Tacoy was incensed by the court’s decision, saying the party’s current leadership “has preferred to prepare member lists according to their own whims”.
He also pointed out that more than 10 party branch elections have so far been suspended or had their results declared invalid in court. One such case was that of the UBP Kyrenia women’s branch chairwomanship, which was won by a woman named Fatma Unal.
Unal is known to be a close ally of Ustel, and, according to newspaper Yeni Duzen, her opponent in the election Muge Yuceturk filed a lawsuit claiming that people from the ‘prime minister’s’ office were “intervening” in the voting process, that a man voted, and that people also voted without presenting any identification.
Earlier in the campaign, it had been reported that then-Turkish ambassador Metin Feyzioglu had summoned UBP ‘MPs’ Olgun Amcaoglu and Kutlu Evren to his residence to order them not to stand for the party’s leadership.
The reports were not denied by any of the related parties and Feyzioglu was relieved of his duties days later.
The background
Ustel became UBP leader after standing unopposed at an extraordinary party conference in September 2022 but had already been ‘prime minister’ for four months by that time.
He replaced Faiz Sucuoglu as ‘prime minister’ in May that year after Sucuoglu found himself unable to form a governing coalition after refusing to acquiesce to a list of demands put down by his coalition partners the DP and the YDP.

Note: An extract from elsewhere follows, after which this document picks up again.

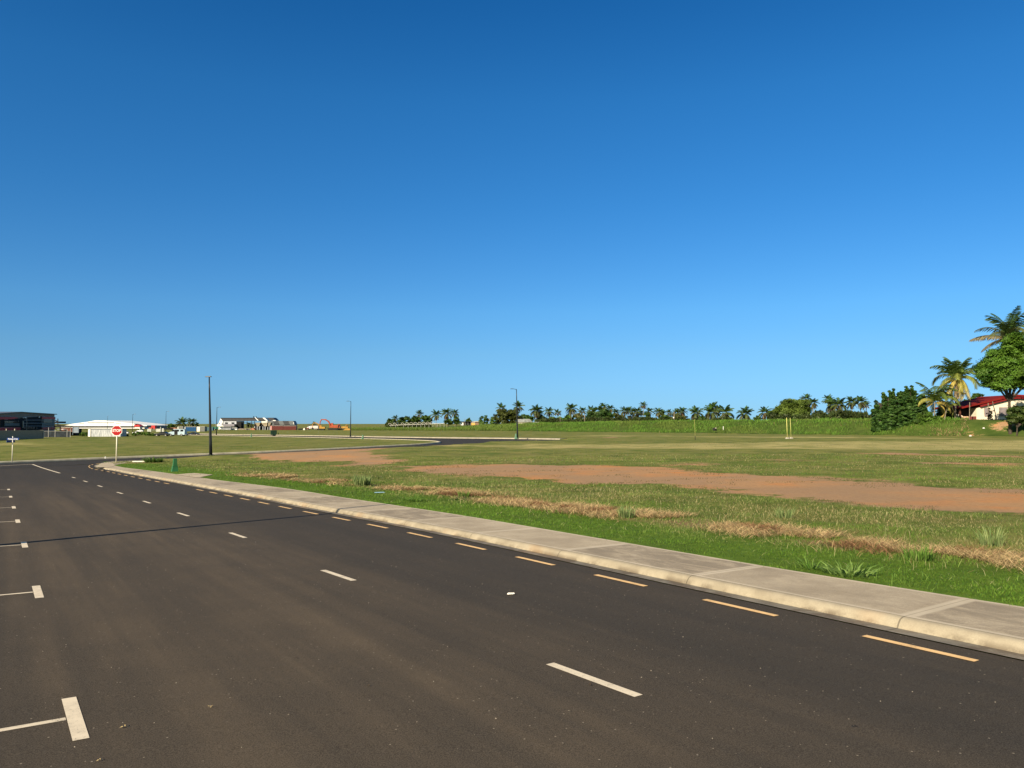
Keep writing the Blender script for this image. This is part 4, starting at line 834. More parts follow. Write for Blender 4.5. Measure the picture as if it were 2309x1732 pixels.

Sucuoglu himself had only become leader in November 2021, winning a bitterly fought election over Hasan Tacoy and predecessor Ersan Saner, who dropped out of the race when videos of him performing sexual acts on himself over a webcam surfaced online.
The 2021 leadership election was a carry-over from the abandoned 2020 leadership election, contested by Sucuoglu and Tacoy, which was cancelled halfway through the process for reasons of party unity. Saner was subsequently made caretaker party leader as a “safe pair of hands”.
The UBP have been in ‘government’ continuously since May 2019, with Ustel being the fourth person to lead the party and serve as ‘prime minister’ in that time. They have also seen coalitions with three different parties.
They first returned to ‘government’ in coalition with the HP, before that ‘government’ collapsed in October 2020 after HP leader Kudret Ozersay reacted furiously to then-‘prime minister’ Ersin Tatar opening Varosha without telling him.
Tatar was then elected as Turkish Cypriot leader ten days later, before Saner was installed and formed a three-party coalition with the DP and the YDP.
That coalition lasted until Saner’s ouster, when the YDP left the ‘government’, though they swiftly returned under Sucuoglu after the ‘parliamentary’ elections of January 2022 and remained under Ustel from May that year onwards.
The candidates
Having remained in office for two years and four months, Ustel is already the fifth-longest serving ‘prime minister’ in the north’s history.
Only Dervish Eroglu, Ferdi Sabit Soyer, Irsen Kucuk, and Hakki Atun have served for longer, while household names including Ersin Tatar and Mehmet Ali Talat spent less time as ‘prime minister’ than Ustel already has.
Tacoy has served in various ‘ministerial’ positions in the north in his long political career, having first been elected as an ‘MP’ in 1998. Most recently, he served as ‘labour minister’ under Ustel before being relieved of his duties last year.
Saturday will be his fourth attempt to be elected as his party’s leader. In addition to his unsuccessful campaign in 2021 and the abandoned leadership election of 2020, he ran to be the party’s leader in 2010 after Dervish Eroglu was elected as Turkish Cypriot leader but was beaten by Irsen Kucuk.
What will happen
The party conference will begin on Saturday morning, with the leadership candidates set to be present in the conference hall from around 9.15am. Voting will take place between 11am and 9pm, with voters also asked to choose the 70 members of the UBP’s party congress.
The votes will then be counted on Sunday from 10am, with the results of the leadership election set to be announced when counting is complete.